The idea bubble makes us think in terms of what is popular and avoid that which people fear, which essentially cuts out all the interesting thoughts, so we live with a sense that we are not experiencing the real world and that “the other side” is out there somewhere.
Our bubble consists exclusively of references to approved thoughts, trends, and notions that are part of our political culture or mass culture. You can talk about a television show, or the labor theory of value, but not something off-narrative like hermeticism or race science.
We form our bubble from the notion that the self and its desires, comforts, and appetites are the most important thing in our world, even though we hide this behind ambiguous phrases like “self-expression” and “freedom.”
In the most basic sense, we are trapped in a bourgeois loop. We, as customers, have a duty to pay (work, taxes) and then receive a product, at which point the transaction ends. We need care about nothing more than our payment and what we want.
That mentality sees reality, nature, and civilization as far away and fundamentally someone else’s problem. It seeks to avoid getting involved, because that could drive away customers, since those generally fear controversy.
We could see the bourgeois as the merchant mentality more than middle class per se. If you sell things to people, you want to present yourself as neutral but friendly, which means accepting everyone and validating their choices.
The merchant mentality affects the rest of us as well. Soon we start seeing life as if it were a grocery store. There are products on the shelves: political viewpoints, policies, lifestyles, rationalizations for our behaviors, even notions that simply make us feel good.
This replaces the natural way of thinking, which is choice in the sense of assessing a wide field of possibilities, commitment to a likely response, taking action, then measuring the effects of that act in reality to see if it needs adjusting or replacement.
Instead, we live in a closed-circuit loop of “what do I want/what can I can get away with” where we measure what we can afford, what will be rejected by our social group, and what is illegal. We have narrowed the complexity of the world to relatively few options defined by others for us.
This mentality excludes all of the depth, detail, quality, degree, and duration questions that involve making choices.

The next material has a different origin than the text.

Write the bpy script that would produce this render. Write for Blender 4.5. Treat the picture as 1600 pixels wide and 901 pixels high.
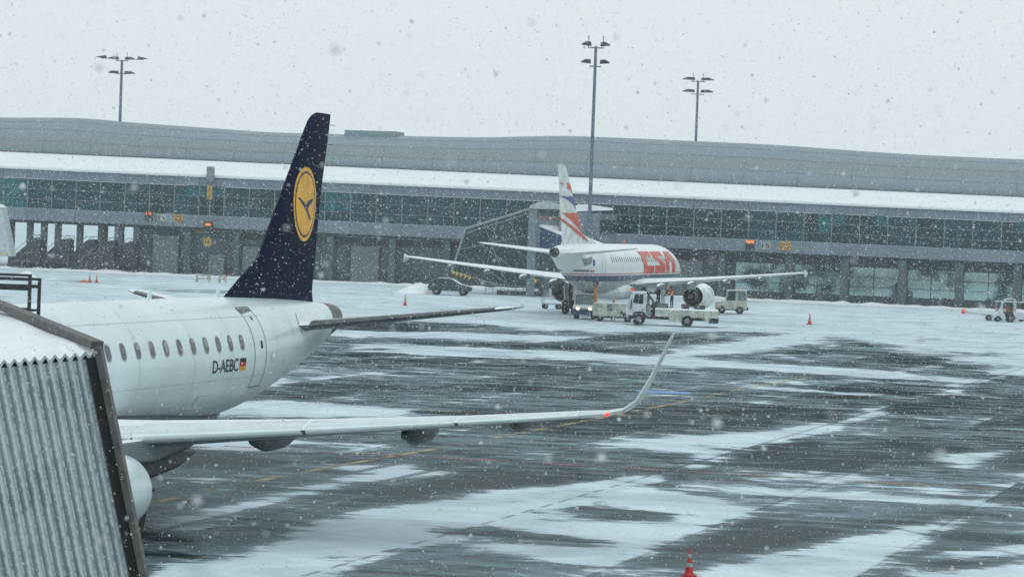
import bpy, bmesh, math, random
import numpy as np
from mathutils import Vector, Matrix, Quaternion
R = math.radians
rnd = random.Random(7)
for o in list(bpy.data.objects): bpy.data.objects.remove(o, do_unlink=True)
scene = bpy.context.scene
COL = scene.collection

# ------------------------------------------------------------------ camera
H = 7.378
cd = bpy.data.cameras.new('camera'); cam = bpy.data.objects.new('camera', cd); COL.objects.link(cam)
scene.camera = cam
cd.sensor_width = 36.0; cd.lens = 36.0 * 4200.0 / 1600.0
cd.clip_start = 0.5; cd.clip_end = 6000
cam.location = (0, 0, H)
pitch, roll = R(1.352), R(2.115)
q = Quaternion((1, 0, 0), R(90) - pitch) @ Quaternion((0, 0, 1), roll)
cam.rotation_mode = 'QUATERNION'; cam.rotation_quaternion = q
cd.dof.use_dof = True; cd.dof.focus_distance = 110.0; cd.dof.aperture_fstop = 6.5

# ------------------------------------------------------------------ world and sun (overcast snowfall)
world = bpy.data.worlds.new('World'); scene.world = world; world.use_nodes = True
wn, wl = world.node_tree.nodes, world.node_tree.links
wn.clear()
wout = wn.new('ShaderNodeOutputWorld'); bg = wn.new('ShaderNodeBackground')
sky = wn.new('ShaderNodeTexSky'); sky.sky_type = 'NISHITA'; sky.sun_disc = False
sky.sun_elevation = R(32); sky.sun_rotation = R(200); sky.dust_density = 6; sky.air_density = 2
hs = wn.new('ShaderNodeHueSaturation'); hs.inputs['Saturation'].default_value = 0.25
mx = wn.new('ShaderNodeMix'); mx.data_type = 'RGBA'; mx.inputs[0].default_value = 0.9
mx.inputs[7].default_value = (8.3, 9.0, 9.35, 1)
wl.new(sky.outputs[0], hs.inputs['Color']); wl.new(hs.outputs[0], mx.inputs[6])
wl.new(mx.outputs[2], bg.inputs[0]); wl.new(bg.outputs[0], wout.inputs[0])
bg.inputs[1].default_value = 0.1
sl = bpy.data.lights.new('sun', 'SUN'); sl.energy = 0.6; sl.angle = R(25); sl.color = (0.72, 0.96, 1.0)
sun = bpy.data.objects.new('sun', sl); COL.objects.link(sun)
sun.rotation_euler = (R(50), 0, R(25)); sun.location = (0, 0, 80)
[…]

We do not re-assess; we simply choose, pay, and move on, which allows us to live in a mental bubble of our own desires, fears, appetites, and doubts.
If you wonder why modern people are neurotic, the root can be found here. We are no longer living. We are functioning within narrow parameters because we have replaced the complexity of nature with human definitions, choices, and concerns. We have become unnatural in this sense.

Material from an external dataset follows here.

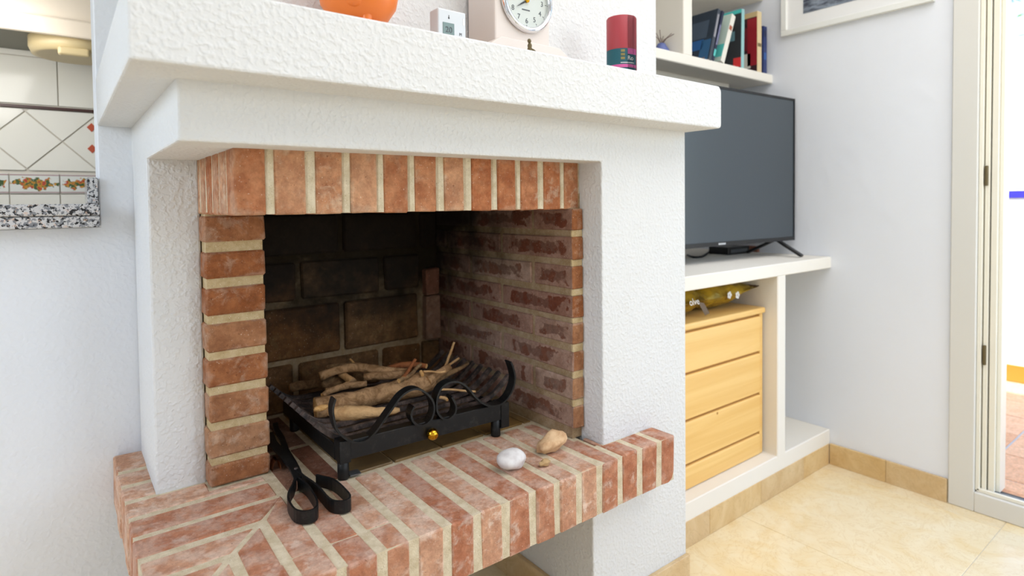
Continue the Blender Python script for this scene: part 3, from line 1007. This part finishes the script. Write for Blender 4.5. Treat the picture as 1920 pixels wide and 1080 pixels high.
# curled bark piece beside the column
c = C6(165, 600, 0.0)
bm = bmesh.new()
ring0, ring1 = [], []
for k in range(9):
    an = PI * (k / 8)
    for rg, yy_ in ((ring0, -0.012), (ring1, 0.014)):
        rg.append(bm.verts.new((c.x + 0.0095 * math.cos(an), c.y + 0.012 + yy_, 0.001 + 0.026 * math.sin(an))))
for k in range(8):
    bm.faces.new((ring0[k], ring0[k + 1], ring1[k + 1], ring1[k]))
bmesh.ops.solidify(bm, geom=bm.faces[:], thickness=0.003)
tag(bm_obj('bark_curl', bm, M['redbark'], None, True), 'small curled red-brown bark piece beside the brick column foot', 'bark')

# stones on the hearth
s1 = P(960, 880, Z=0.0)
tag(blob('pebble', (s1.x, s1.y, 0.03), (0.0375, 0.027, 0.0235), M['stone_white'], None, 3, 0.30, 1.0, 2.3, (0.2, 'Y'), floor=0.0), 'smooth white pebble on the hearth bricks', 'stone')
s2 = P(1034, 846, Z=0.0)
tag(blob('limestone_rock', (s2.x, s2.y, 0.03), (0.041, 0.026, 0.0195), M['stone_tan'], None, 3, 0.5, 1.3, 5.1, (-0.35, 'Y'), floor=0.0), 'tan rough rock behind the white pebble', 'stone')
s3 = P(1021, 874, Z=0.0)
o = tag(blob('limestone_chip', (s3.x, s3.y, 0.008), (0.0145, 0.009, 0.0075), M['stone_small'], None, 3, 0.5, 1.7, 9.4, floor=0.0), 'tiny tan stone chip in front of the rough rock', 'stone')

# ------------------------------------------------------------------ things on the mantel
zs = Zmt + 0.0005
CK = empty('mantel_clock', (0.86, 0.04, zs), 'cream mantel clock with round chrome-rimmed dial, centre of the mantel', 'clock')
cy0 = -0.012
box('body', 0.797, 0.952, cy0, 0.092, zs + 0.035, 1.24, M['clock_body'], CK, bev=0.004, seg=2)
prism('plinth', [(0.735, zs), (1.0, zs), (1.0, zs + 0.012), (0.985, zs + 0.018), (0.957, zs + 0.036), (0.792, zs + 0.036), (0.765, zs + 0.018), (0.735, zs + 0.012)], cy0 - 0.030, 0.094, M['clock_body'], CK, 'Y', bev=0.002)
cc = Vector((0.882, cy0, 1.066))
RX = Matrix.Translation(cc) @ Matrix.Rotation(PI / 2, 4, 'X')
lathe('chrome_rim', [(0.070, 0.0), (0.072, 0.006), (0.069, 0.012), (0.064, 0.0145), (0.060, 0.012), (0.059, 0.004), (0.059, 0.0)], M['chrome'], CK, 48, RX)
dialo = lathe('dial', [(0.0595, 0.001), (0.0595, 0.003)], M['dial'], CK, 48, RX)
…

From the 10,000 year view, we can see that society is adapting to the question of how to organize itself. The first quest was to create a fixed society that did not starve, but the new question is how to do that without making people obedient to that system and thus, oblivious to reality.

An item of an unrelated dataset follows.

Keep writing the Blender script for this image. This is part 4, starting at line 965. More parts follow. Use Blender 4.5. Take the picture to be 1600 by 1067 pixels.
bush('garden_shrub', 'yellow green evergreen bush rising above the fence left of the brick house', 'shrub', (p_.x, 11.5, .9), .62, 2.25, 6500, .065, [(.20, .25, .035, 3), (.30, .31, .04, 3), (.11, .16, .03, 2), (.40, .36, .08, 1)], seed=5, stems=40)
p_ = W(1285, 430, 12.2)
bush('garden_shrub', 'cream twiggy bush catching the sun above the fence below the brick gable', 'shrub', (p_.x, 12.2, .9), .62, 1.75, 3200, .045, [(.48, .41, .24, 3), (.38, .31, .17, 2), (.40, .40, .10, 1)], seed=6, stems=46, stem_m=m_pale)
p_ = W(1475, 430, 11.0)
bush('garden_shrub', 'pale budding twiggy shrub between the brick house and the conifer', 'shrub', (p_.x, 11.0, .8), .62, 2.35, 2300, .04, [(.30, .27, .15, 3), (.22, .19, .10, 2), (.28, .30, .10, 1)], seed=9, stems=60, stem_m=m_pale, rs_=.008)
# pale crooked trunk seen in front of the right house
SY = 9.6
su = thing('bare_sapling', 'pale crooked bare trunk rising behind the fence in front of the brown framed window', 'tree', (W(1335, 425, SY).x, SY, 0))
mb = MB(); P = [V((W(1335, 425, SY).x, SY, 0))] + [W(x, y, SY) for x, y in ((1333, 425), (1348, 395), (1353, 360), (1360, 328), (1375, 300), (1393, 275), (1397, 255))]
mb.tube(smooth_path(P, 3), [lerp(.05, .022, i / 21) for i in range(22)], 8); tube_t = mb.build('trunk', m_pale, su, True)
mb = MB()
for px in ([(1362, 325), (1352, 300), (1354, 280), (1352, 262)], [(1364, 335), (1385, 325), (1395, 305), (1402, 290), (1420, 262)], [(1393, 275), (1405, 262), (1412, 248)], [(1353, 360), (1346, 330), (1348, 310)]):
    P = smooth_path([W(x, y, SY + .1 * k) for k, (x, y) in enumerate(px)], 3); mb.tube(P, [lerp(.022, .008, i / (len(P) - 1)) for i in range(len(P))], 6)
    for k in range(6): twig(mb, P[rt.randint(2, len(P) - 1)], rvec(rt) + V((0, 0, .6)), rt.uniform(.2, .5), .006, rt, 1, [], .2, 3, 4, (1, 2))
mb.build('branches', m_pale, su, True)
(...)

Living in a bubble has advantages and disadvantages. Everything is much simpler than running a farm or hunting in the wilds. However, we lose the parts of our minds that we do not use, and so we become infantilized, isolated, and filled with doubt because doubt is stronger than even desire.
We remember conclusions and decisions from past events and stick with those until we are forced to update our knowledge. When my car battery light goes on, I wander over to AutoZone and order the same type of battery I always have. I will do this until it ceases to solve the problem.
These conclusions form our bubble. We decide early on that government fixes problems, working hard is good, and that we have a certain lifestyle and a certain story which explains it as the best possible choice we could have made. These firm up in our minds from sixteen to twenty-five and then stay.
When you see someone in their sixties, remember that their perception of the world most likely froze forty years ago. They assume the world works as it did then, that the people are roughly the same, and that the same rules for success and popularity apply.
It will take at least two, probably more, generations for their perceptions to fade away. They teach them to their children, who strip off the surface, and the children of those children then pull out the worst collisions, but only the grandchildren see into the core and eviscerate it.
Our bubble world consists of a feedback between us and the consumer forces which sell us news-entertainment and analysis projects like those books about great leaders of the past people give at Christmas.
The people writing them know that they will be bought only if they agree with the dominant paradigm and prevailing narrative. Hence we get more books about the wisdom of Lincoln and management style of Churchill, despite it being clear that both were historical errors relative to any sane goal.
The people making movies know the same thing, as do the pundits on the news, the lobbyists on Capitol Hill, the scientists designing experiments, and the academics hunched in their ivory spires. They must affirm what people know as the boundaries of bubble world in order to attract an audience.
A bubble world never pops until an empire falls. Since we live in a world of transactions, either selling our labor or purchasing goods and services from others, we are all salesmen, flattering each other with “what everybody knows” that is not true at all.
Large groups who live in bubble worlds eventually become discontented because the bubble, like a grocery store, has a finite number of usable options, even if it has infinite choices. This subtracts meaning from life, and people find themselves restless, neurotic, depressed, and angry.
Escape from bubble worlds can be engineered into a society, but it requires having people of genius at ever level who can take our sprawling human chaos and organize it, separating good from bad. These tend to favor nearly anarchic societies where most rules are enforced by social approval or disapproval.
For those of us born into a society, the first necessary step involves escaping the idea bubble, seeing the nature of the bubble world, and then going beyond it to find out how reality actually works.
This will make no one more profit or more popular, so few are interested, but as we approach the pop of our bubble, more are experiencing the unsettling feeling that such a transition will be necessary.